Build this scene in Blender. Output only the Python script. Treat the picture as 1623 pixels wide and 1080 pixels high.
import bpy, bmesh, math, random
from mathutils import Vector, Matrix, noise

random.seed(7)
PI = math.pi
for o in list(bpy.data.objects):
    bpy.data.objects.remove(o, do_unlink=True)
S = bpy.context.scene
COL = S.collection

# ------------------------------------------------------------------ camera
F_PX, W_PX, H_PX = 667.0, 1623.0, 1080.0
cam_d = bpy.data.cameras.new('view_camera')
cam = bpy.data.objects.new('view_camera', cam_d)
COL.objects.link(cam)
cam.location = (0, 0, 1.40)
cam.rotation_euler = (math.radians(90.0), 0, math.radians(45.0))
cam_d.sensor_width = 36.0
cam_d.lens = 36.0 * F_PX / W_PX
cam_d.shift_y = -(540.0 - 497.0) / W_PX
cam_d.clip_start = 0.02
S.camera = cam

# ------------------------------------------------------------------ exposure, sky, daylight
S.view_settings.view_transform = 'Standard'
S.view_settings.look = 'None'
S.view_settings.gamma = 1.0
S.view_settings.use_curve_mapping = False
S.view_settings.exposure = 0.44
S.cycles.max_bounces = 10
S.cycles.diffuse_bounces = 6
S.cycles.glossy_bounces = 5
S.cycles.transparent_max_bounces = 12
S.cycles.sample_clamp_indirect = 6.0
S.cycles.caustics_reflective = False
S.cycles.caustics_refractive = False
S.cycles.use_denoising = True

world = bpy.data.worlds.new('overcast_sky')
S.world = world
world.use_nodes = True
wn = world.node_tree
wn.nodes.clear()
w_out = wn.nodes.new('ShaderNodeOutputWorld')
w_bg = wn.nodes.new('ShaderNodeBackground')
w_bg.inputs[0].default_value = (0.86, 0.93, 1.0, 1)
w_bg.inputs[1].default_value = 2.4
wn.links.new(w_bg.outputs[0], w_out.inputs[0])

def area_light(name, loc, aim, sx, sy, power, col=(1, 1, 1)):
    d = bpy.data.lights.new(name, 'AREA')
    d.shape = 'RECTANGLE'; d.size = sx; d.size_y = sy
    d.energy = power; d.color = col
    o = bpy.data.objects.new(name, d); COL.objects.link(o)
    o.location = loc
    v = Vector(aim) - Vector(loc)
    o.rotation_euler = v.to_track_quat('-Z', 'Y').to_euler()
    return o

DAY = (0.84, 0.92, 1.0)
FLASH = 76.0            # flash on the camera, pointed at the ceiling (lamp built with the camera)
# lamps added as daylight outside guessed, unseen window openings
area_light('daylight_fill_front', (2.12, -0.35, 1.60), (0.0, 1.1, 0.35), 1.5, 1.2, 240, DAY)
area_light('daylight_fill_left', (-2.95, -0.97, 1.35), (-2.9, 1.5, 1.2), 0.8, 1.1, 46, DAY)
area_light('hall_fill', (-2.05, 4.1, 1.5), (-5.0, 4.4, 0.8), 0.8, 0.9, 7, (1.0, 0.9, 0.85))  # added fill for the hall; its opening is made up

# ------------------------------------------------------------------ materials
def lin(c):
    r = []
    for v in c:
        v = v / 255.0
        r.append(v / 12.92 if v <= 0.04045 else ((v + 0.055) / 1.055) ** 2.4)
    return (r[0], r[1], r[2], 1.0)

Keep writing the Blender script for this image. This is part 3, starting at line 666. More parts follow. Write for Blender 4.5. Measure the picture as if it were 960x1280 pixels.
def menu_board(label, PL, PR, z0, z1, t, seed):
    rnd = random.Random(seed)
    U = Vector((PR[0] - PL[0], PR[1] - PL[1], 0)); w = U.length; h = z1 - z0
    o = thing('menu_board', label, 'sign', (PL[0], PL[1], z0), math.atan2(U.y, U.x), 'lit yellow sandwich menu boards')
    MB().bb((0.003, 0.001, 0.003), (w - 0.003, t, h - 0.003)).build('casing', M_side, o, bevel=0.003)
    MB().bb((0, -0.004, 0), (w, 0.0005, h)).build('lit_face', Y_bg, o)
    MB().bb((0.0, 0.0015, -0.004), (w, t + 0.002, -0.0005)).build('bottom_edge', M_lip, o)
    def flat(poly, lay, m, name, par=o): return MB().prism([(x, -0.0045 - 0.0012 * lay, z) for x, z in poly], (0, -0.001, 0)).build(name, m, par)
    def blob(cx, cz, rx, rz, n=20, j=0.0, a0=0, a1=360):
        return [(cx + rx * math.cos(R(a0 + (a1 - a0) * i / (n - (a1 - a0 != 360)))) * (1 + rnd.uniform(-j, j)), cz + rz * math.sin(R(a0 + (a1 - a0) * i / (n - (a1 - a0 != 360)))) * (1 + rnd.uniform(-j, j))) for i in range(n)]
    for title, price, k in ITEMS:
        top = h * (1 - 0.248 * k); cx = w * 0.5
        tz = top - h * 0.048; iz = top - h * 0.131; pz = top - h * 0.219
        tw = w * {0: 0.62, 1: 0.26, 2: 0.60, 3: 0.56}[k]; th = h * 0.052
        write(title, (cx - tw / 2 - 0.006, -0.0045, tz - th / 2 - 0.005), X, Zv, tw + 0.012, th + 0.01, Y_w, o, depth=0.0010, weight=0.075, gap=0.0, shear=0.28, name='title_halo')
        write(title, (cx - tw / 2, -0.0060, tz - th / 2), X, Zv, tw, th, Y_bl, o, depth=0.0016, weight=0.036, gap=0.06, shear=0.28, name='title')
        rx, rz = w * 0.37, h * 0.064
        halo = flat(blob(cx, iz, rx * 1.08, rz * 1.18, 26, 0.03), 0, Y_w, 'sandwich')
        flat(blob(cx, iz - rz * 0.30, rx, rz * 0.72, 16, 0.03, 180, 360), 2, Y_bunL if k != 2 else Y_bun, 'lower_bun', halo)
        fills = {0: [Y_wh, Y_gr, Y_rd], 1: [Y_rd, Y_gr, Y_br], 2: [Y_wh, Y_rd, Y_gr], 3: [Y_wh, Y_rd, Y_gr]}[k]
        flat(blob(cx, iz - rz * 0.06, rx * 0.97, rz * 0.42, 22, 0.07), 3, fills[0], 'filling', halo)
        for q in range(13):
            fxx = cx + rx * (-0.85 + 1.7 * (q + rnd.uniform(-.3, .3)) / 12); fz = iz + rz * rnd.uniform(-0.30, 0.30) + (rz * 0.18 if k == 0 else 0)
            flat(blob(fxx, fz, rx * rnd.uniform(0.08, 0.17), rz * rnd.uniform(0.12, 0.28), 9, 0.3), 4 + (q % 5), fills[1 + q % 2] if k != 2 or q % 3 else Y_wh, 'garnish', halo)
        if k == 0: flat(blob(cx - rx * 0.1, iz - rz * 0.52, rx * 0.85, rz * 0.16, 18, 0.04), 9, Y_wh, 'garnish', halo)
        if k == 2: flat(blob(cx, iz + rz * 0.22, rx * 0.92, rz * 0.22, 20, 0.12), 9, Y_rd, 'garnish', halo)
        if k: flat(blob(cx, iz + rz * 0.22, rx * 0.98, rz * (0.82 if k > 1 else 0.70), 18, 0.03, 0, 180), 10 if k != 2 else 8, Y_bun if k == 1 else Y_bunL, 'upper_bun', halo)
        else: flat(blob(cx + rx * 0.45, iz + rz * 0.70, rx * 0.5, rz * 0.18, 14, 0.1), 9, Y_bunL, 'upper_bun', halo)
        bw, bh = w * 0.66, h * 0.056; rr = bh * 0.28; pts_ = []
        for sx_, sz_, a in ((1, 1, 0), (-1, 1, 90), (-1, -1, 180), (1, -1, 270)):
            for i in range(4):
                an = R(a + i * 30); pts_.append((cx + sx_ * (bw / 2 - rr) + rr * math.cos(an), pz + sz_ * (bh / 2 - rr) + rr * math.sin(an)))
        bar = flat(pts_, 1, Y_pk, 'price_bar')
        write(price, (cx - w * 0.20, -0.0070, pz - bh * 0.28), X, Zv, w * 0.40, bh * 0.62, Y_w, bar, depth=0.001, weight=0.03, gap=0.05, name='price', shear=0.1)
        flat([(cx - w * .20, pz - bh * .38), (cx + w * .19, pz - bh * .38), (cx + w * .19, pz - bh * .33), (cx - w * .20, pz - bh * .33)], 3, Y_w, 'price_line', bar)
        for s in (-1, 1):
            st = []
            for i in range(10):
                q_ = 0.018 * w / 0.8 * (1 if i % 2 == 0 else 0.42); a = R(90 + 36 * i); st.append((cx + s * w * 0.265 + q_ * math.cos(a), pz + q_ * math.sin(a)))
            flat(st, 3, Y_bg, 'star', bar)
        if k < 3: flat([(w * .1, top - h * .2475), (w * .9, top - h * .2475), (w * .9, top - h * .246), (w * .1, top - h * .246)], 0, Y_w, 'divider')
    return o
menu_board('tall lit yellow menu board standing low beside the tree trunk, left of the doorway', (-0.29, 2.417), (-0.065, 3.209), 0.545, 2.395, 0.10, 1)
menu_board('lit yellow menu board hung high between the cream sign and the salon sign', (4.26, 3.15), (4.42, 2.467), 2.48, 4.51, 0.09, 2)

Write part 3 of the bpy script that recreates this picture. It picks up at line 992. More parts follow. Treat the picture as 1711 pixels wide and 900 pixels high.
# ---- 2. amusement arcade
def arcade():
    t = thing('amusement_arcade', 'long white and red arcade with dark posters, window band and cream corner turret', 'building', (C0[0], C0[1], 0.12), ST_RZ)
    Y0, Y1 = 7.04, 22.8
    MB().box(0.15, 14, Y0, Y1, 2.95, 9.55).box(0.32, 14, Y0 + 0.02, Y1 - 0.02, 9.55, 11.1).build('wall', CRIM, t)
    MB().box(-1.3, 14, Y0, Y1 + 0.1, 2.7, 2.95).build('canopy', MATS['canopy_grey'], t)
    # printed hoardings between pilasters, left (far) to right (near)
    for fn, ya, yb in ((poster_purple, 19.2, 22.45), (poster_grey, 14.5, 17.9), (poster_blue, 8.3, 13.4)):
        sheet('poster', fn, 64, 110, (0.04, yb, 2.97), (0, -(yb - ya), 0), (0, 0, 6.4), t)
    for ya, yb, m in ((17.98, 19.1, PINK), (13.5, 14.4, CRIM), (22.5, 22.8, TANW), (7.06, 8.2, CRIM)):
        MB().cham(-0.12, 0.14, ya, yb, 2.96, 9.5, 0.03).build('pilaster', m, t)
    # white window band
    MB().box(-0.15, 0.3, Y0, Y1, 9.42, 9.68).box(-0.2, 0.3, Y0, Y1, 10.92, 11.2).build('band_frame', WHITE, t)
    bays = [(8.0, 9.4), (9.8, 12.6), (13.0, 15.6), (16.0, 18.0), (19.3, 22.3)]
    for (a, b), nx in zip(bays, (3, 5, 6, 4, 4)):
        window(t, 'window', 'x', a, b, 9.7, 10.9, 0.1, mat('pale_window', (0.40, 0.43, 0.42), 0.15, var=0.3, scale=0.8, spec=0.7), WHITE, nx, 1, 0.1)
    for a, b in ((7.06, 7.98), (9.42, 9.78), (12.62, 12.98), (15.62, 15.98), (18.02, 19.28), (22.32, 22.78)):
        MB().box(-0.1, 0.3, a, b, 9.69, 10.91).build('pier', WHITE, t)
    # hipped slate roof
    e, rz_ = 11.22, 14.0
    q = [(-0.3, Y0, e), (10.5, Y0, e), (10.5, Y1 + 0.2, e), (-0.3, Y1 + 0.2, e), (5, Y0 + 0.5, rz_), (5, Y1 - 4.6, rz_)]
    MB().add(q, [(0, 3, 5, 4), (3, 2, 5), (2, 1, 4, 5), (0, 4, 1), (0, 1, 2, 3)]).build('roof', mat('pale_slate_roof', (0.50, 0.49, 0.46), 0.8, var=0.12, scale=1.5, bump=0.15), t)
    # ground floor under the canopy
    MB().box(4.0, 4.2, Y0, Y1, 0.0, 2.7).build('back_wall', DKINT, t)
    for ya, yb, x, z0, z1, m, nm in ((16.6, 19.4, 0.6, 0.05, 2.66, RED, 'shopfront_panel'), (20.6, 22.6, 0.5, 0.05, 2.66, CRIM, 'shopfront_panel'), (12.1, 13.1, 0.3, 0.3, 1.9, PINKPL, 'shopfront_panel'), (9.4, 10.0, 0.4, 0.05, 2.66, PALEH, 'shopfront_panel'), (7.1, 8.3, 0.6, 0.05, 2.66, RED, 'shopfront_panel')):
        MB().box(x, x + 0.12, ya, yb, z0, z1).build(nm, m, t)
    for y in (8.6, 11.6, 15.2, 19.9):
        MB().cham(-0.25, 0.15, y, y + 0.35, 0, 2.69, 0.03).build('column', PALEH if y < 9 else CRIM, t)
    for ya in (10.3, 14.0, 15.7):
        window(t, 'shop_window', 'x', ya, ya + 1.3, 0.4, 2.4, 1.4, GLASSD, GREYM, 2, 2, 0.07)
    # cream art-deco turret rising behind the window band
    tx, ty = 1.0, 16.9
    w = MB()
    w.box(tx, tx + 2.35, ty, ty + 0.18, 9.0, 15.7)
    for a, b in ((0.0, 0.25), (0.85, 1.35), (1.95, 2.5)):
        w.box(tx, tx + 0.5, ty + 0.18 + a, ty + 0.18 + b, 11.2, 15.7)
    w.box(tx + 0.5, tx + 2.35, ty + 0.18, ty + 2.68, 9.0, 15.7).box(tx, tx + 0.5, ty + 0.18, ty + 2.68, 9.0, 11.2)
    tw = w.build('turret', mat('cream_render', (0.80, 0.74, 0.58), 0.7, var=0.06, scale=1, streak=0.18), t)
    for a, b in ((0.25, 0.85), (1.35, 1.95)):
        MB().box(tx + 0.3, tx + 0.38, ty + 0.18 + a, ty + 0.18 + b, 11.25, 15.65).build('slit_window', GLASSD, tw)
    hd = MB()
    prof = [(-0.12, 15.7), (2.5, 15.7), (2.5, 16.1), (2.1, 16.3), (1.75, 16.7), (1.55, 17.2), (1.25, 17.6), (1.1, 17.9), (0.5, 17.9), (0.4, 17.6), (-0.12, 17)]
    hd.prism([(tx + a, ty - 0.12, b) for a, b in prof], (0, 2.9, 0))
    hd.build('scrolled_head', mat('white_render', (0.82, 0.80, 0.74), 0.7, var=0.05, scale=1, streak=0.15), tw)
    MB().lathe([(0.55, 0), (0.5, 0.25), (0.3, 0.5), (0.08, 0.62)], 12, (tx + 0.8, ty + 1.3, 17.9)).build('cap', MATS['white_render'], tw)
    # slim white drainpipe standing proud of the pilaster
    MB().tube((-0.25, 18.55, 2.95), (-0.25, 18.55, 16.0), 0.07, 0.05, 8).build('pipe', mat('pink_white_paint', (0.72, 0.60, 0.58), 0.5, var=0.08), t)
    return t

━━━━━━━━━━

_OBJECTIVE_
Begin with the first line of the listing and copy exactly through the line that contains "S.camera = cam", please, keeping both ends and leaving out everything after.

_RESPONSE TO THE TASK_
Build this scene in Blender. Output only the Python script. Treat the picture as 1623 pixels wide and 1080 pixels high.
import bpy, bmesh, math, random
from mathutils import Vector, Matrix, noise

random.seed(7)
PI = math.pi
for o in list(bpy.data.objects):
    bpy.data.objects.remove(o, do_unlink=True)
S = bpy.context.scene
COL = S.collection

# ------------------------------------------------------------------ camera
F_PX, W_PX, H_PX = 667.0, 1623.0, 1080.0
cam_d = bpy.data.cameras.new('view_camera')
cam = bpy.data.objects.new('view_camera', cam_d)
COL.objects.link(cam)
cam.location = (0, 0, 1.40)
cam.rotation_euler = (math.radians(90.0), 0, math.radians(45.0))
cam_d.sensor_width = 36.0
cam_d.lens = 36.0 * F_PX / W_PX
cam_d.shift_y = -(540.0 - 497.0) / W_PX
cam_d.clip_start = 0.02
S.camera = cam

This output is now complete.